I do the same Darren. I try to find in England whatever reminds me of my land. I read Italian newspapers on the Internet to know what is happening in my country. But sometimes I get up in the morning, turn the radio on and listen to the news in English. Then I go to university and everything around me is so different. When it gets dark and I go out with my friends everything is different again: the way people enjoy themselves, the way they express affection to me, everything! And I think: “…wow, it is still exciting like when I first came to this country”. I do like to read my Italian on-line newspaper but I could not do without with the excitement I feel when someone says or does something that I do not understand.
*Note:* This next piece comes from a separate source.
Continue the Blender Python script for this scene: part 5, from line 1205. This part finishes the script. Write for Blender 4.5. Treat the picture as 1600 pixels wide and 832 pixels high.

It makes me feel like a little Columbus who has discovered another unknown part of the world.
Posted by: Vincenzo Graziano | July 24, 2005 at 10:17 AM
For me it was 1986 when I was in Lansing, Michigan discussing public policy with State Legislators and using what happened in Sweden a few hours earlier to help put the issue into a more complete perspective.
It had an impact on all of us.
Posted by: Chris Caine | August 06, 2005 at 09:01 PM
For me, it was the summer of 1993, when I was a summer student for the National Research Council of Canada. In my e-mail appeared an announcement that Andrew Wiles had proven Fermat's Last Theorem (or, at least he thought he had). The fascinating part (I admit, the math was a little beyond me) was looking at all the places that e-mail had been, as recorded in the headers. Princeton, Stanford, Cambridge (UK and MA) and on and on. All these people who knew someone who knew someone who knew ... eventually me.